Boris Johnson and Keir Starmer both came to Prime Minister’s Questions today wanting to talk about the rail strikes. The Tory leader was keen to pin the blame on Labour, pointing out that 25 MPs from that party joined RMT picket lines yesterday. Starmer meanwhile thinks, as I explained here, that he can be bullish on this too because the public are blaming the government.
The Labour leader asked whether Johnson was ‘genuine about preventing strikes’, calling for details of meetings he or Transport Secretary Grant Shapps had held with ‘rail workers’ (a way of avoiding saying ‘unions’) this week. Johnson’s line was that the Conservatives were the party of the ‘strivers’ rather than the strikers and that ‘we know why he won’t condemn the strikes’ – that Labour needed the unions’ money. ‘That’s the fee that the learned gentleman opposite is receiving for the case he is failing to make,’ he said, in reference to Starmer’s legal career.
Johnson had much to be uncomfortable about today
Starmer moved from the rail strikes to the contradiction of public sector pay restraint against plans to remove the bankers’ bonus cap:
‘Pay rises for city bankers, pay cuts for district nurses.

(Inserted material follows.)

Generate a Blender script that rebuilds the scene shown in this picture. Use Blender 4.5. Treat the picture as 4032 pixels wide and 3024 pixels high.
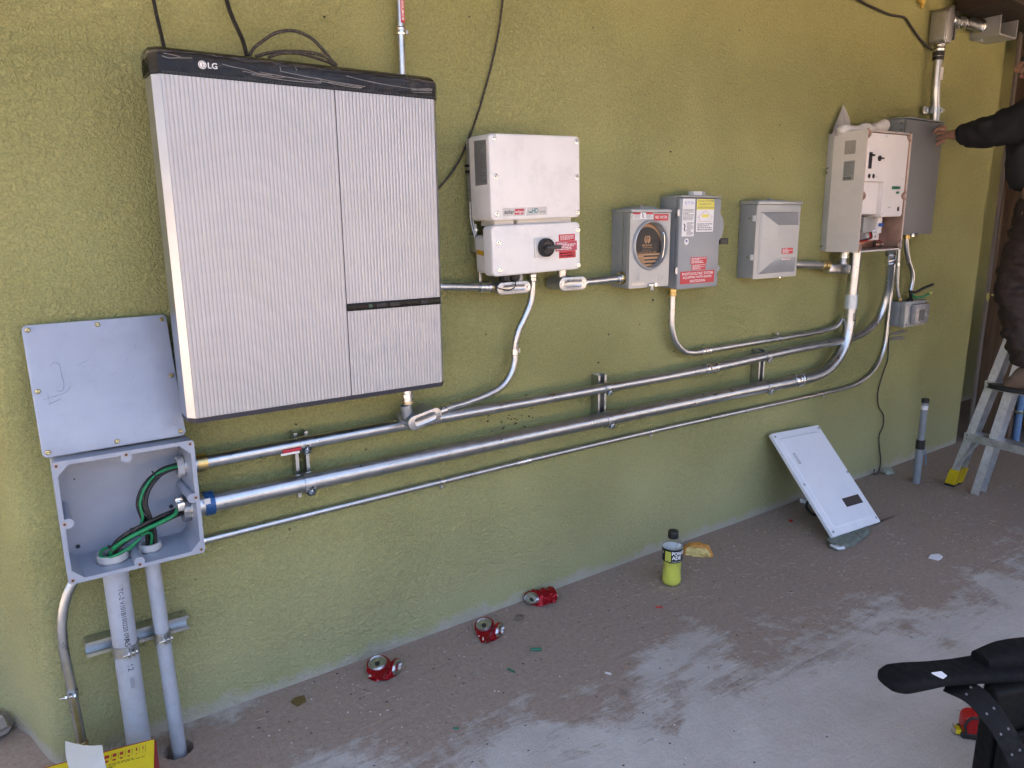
import bpy, bmesh, math, random
from mathutils import Vector, Matrix, noise
R = math.radians
random.seed(7)
for o in list(bpy.data.objects): bpy.data.objects.remove(o)
S = bpy.context.scene
COL = S.collection

# ---------------------------------------------------------------- camera
cam = bpy.data.cameras.new('camera'); camo = bpy.data.objects.new('camera', cam); COL.objects.link(camo)
cam.sensor_width = 36; cam.lens = 26.157; cam.clip_start = .05; cam.clip_end = 2000
def cam_axes(pitch, yaw, roll):
    cy, sy, cp, sp = math.cos(yaw), math.sin(yaw), math.cos(pitch), math.sin(pitch)
    f = Vector((sy*cp, cy*cp, -sp)); r = Vector((cy, -sy, 0)); u = r.cross(f)
    c, s = math.cos(roll), math.sin(roll)
    return r*c+u*s, -r*s+u*c, f
ar, au, af = cam_axes(R(12.465), R(35.09), R(-.4955))
m = Matrix((ar, au, -af)).transposed().to_4x4(); m.translation = (-.1412, -2.1158, 1.4296)
camo.matrix_world = m
S.camera = camo

# ---------------------------------------------------------------- sky, sun, exposure
w = bpy.data.worlds.new('World'); S.world = w; w.use_nodes = True
nt = w.node_tree; nt.nodes.clear()
sky = nt.nodes.new('ShaderNodeTexSky'); sky.sky_type = 'NISHITA'; sky.sun_disc = False
SUN_EL, SUN_AZ = 37, 20          # the sun stands behind the house
sky.sun_elevation = R(SUN_EL); sky.sun_rotation = R(SUN_AZ); sky.air_density = .6; sky.dust_density = 10.0; sky.ozone_density = .4
bg = nt.nodes.new('ShaderNodeBackground'); bg.inputs[1].default_value = .15
wo = nt.nodes.new('ShaderNodeOutputWorld')
nt.links.new(sky.outputs[0], bg.inputs[0]); nt.links.new(bg.outputs[0], wo.inputs[0])
sun = bpy.data.lights.new('sun', 'SUN'); sun.energy = 2.0; sun.angle = R(.5); sun.color = (1, .95, .87)
suno = bpy.data.objects.new('sun', sun); COL.objects.link(suno)
sd = Vector((math.sin(R(SUN_AZ))*math.cos(R(SUN_EL)), math.cos(R(SUN_AZ))*math.cos(R(SUN_EL)), math.sin(R(SUN_EL))))
suno.rotation_euler = sd.to_track_quat('Z', 'Y').to_euler()
V = S.view_settings; V.view_transform = 'Standard'; V.look = 'None'; V.exposure = 3.3; V.gamma = 1.0; V.use_curve_mapping = False
S.cycles.use_denoising = True; S.cycles.max_bounces = 6; S.cycles.diffuse_bounces = 3; S.cycles.glossy_bounces = 3; S.cycles.transmission_bounces = 4; S.cycles.transparent_max_bounces = 6; S.cycles.adaptive_threshold = .02; S.cycles.caustics_reflective = False; S.cycles.caustics_refractive = False

# ---------------------------------------------------------------- materials
MATS = {}
def nodes(name):
    mt = bpy.data.materials.new(name); mt.use_nodes = True
    t = mt.node_tree; b = t.nodes['Principled BSDF']; MATS[name] = mt
    return mt, t, b, (lambda k, **kw: mk(t, k, **kw)), t.links.new
def mk(t, k, **kw):
    n = t.nodes.new(k)
    for a, v in kw.items():
        if a.startswith('i_'): n.inputs[a[2:].replace('_', ' ')].default_value = v
        else: setattr(n, a, v)
    return n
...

That’s the new approach. Mr Speaker, I didn’t see that on any leaflets in Wakefield.’
It was a good line and will become harder for Johnson to defend himself against in the coming months. But it is also true that Starmer is struggling to make his case at the moment. He still lacks the oomph that Angela Rayner recently said he needed to put into his interventions. He may well have reasons to be confident that the rail strikes aren’t hurting Labour in the way the Conservatives hope. But he does have an authority issue in that a section of his party defied his very clear order not to join picket lines, which allowed Johnson to give this pay-off to his final answer:
‘They’re out on the picket lines, literally holding hands with Arthur Scargill. It’s worse than under Jeremy Corbyn. This is a government that is taking this country forward. They would take it back to the 1970s.’

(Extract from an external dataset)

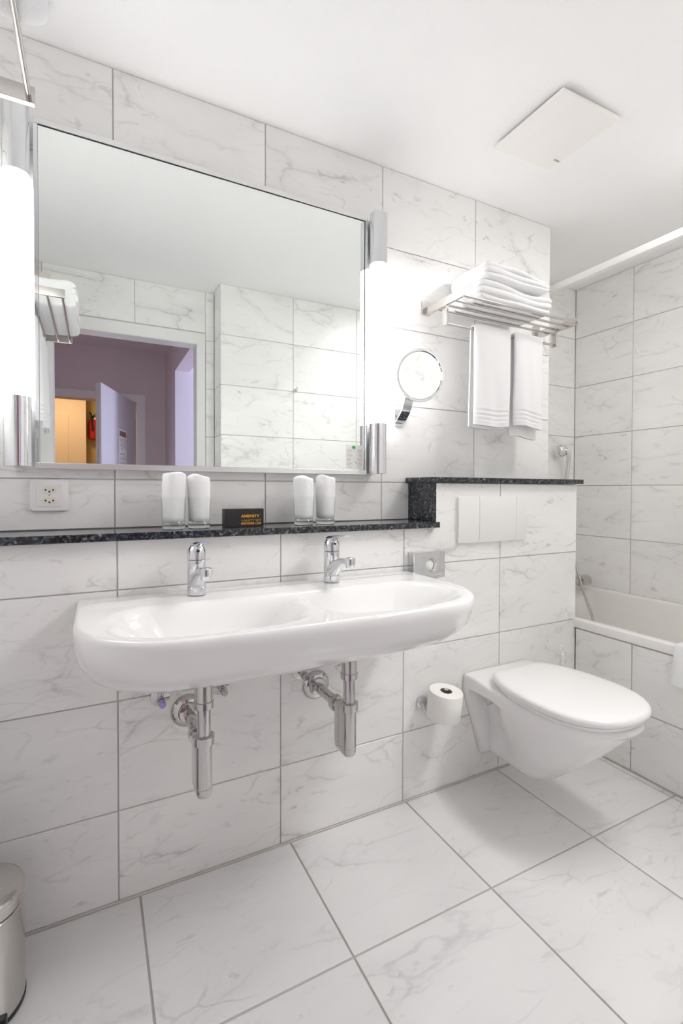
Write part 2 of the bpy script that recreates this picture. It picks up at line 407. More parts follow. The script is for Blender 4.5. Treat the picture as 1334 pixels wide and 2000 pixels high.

Though it is worth pointing out that if the current Cabinet has few members who can remember the 1970s, figures like Scargill – a big beast in the long ago days of the 1980s and himself aged 84 – may not have the hold over the wider public consciousness in the way Johnson hopes.

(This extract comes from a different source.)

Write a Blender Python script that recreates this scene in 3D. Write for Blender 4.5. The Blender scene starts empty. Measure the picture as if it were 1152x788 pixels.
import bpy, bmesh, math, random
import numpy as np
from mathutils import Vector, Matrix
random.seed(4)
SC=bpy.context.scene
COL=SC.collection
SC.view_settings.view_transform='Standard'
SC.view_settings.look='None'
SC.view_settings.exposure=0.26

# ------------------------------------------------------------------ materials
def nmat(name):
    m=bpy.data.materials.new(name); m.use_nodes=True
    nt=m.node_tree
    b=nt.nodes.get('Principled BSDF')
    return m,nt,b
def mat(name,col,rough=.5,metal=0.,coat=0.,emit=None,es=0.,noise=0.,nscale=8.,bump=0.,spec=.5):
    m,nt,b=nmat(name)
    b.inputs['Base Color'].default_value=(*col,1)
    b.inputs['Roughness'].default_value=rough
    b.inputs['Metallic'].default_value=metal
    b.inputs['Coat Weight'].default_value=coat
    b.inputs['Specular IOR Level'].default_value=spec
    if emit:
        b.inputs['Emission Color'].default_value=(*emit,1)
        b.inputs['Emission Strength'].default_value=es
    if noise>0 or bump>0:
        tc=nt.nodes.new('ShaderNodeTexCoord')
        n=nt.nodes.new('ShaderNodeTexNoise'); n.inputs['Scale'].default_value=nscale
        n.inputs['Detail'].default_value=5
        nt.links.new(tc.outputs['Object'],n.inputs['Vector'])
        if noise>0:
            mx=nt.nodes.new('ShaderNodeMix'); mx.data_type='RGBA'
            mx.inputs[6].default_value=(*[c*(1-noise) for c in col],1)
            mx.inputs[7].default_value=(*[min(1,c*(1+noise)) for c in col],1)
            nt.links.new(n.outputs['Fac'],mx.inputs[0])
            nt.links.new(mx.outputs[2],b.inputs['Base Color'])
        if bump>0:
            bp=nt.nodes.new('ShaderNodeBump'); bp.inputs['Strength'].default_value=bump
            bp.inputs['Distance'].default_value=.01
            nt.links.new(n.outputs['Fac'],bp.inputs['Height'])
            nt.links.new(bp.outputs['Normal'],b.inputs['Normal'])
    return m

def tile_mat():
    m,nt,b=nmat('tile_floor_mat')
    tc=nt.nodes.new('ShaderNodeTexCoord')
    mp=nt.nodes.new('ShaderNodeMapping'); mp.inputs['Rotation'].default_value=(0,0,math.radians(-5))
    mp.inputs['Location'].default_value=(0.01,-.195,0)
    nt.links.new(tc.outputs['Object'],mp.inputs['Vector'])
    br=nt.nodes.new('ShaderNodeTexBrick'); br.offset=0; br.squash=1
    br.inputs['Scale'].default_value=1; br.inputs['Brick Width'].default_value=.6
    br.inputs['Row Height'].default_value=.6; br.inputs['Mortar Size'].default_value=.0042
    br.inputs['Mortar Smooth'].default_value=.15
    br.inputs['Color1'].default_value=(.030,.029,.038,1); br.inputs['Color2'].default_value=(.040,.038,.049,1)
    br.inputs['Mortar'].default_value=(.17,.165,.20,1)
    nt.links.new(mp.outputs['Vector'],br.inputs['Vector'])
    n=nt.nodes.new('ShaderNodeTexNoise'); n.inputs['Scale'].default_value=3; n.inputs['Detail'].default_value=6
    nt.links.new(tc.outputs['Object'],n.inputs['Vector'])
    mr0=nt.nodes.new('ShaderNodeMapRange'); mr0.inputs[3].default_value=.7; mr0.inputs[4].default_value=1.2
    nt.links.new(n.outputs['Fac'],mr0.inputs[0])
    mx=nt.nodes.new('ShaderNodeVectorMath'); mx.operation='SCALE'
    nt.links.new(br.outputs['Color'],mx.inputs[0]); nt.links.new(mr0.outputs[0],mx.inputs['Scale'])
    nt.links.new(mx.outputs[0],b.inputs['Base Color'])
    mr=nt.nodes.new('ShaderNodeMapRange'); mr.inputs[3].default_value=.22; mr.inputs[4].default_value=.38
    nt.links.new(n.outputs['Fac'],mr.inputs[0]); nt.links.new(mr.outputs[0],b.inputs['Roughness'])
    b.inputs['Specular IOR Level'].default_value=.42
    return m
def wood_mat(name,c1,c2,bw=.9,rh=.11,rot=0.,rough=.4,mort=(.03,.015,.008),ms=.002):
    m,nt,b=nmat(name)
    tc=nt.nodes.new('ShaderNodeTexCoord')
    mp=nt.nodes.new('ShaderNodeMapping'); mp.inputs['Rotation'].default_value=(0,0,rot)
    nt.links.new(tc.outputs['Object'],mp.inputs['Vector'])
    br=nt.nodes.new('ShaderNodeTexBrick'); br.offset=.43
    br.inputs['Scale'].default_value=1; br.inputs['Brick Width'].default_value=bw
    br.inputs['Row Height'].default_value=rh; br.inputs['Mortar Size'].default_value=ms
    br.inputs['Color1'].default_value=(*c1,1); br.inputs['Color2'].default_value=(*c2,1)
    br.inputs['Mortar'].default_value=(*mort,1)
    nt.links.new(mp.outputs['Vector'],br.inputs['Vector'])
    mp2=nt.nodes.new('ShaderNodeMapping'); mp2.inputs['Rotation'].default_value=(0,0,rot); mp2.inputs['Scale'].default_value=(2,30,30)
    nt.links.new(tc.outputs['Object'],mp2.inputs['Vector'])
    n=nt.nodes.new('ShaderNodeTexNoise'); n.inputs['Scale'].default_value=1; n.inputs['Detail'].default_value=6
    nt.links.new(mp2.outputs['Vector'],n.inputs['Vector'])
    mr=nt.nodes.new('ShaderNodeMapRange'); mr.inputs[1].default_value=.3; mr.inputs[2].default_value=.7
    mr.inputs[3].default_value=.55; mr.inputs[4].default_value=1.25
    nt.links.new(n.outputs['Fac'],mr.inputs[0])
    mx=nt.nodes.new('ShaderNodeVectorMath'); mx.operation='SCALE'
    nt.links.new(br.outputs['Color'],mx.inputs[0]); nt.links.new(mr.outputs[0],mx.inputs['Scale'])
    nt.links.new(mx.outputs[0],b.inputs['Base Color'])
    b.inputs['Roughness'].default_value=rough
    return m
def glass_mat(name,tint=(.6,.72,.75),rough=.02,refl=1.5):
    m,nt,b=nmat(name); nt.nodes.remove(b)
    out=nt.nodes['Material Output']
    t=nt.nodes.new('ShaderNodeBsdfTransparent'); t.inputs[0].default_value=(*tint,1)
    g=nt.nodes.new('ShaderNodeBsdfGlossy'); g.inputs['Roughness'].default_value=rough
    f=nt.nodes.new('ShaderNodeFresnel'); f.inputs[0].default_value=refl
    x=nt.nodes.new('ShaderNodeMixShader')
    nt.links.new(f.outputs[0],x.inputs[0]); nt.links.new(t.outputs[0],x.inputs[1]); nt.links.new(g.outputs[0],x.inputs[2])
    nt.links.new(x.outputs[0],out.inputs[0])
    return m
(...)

What Johnson didn’t want to talk about was the question – raised first by Labour MP Chris Elmore and then recalled by Starmer – about whether he ever considered getting his wife Carrie a job in government or a post with the royal household. Elmore urged him to be honest, and Johnson’s response was to accuse the Opposition of not wanting to talk about the economy. He also dodged the questions on the bankers’ bonus cap.
Johnson had much to be uncomfortable about today, whether on his own conduct or the lack of joined-up thinking in his top team. Starmer didn’t demolish him, but the Labour leader will have been relieved that this was a much better performance than the past few weeks at PMQs.